5) Bring back Civ 3 stile artillery and ship artillery, this would make modern ships able to cause damage to ground units cities and terrain improvements (same for land artillery to water). Cruise missiles wouldn´t hurt neither.

6) Bring back C3C airforce, this would make aricraft more usefull and as a consequence carriers wouldn´t be so useless. Give promotions to airplanes.

7) Provide some more ships before the modern ages, maybe one transport before galleons, and definitvely a fast ocean-going steamer, the ironclad only makes sea attaks impossible without a counter and is definitely usseles to attack anibody other than your neighbour. An rock paper scissor sea system before the industrial-modern age would be helpfull.

8) More naval promotions.

9) You should be able to block any city so that it doesn´t recieve resources, coastal cities would require sea units.

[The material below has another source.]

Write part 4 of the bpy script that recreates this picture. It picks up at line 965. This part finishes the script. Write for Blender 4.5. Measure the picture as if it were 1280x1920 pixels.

10) Make the submarine capable of destroying batleships without or with little damage. The same for the cruiser against subs and battleships against cruisers.
 
wow, a lot of good things posted here. imo rethinking the navy should also entail rethinking air force as they are somewhat linked in the modern period. for both cases o believe a more fleshed out rock - paper - scissors set as well as according promotions would work nicely.

the much argued coastal bombardment feature might for example be available via promotions and even then only to certain units e.g. battleships, lineships in the earlier times.
another promotion (thinking more of air units, sry for the off topic) might lower the limit to which units can be bombarded from afar. currently this is 50%, it could go down to maybe 25% with a few promotions.

in any case, if implemented correctly, this would make it possible, though a bit more challenging to use ships and air units as effective land unit / city attackers.

otherwise, the trade line concept could work as well, we'll have to see how exaclty they implement it.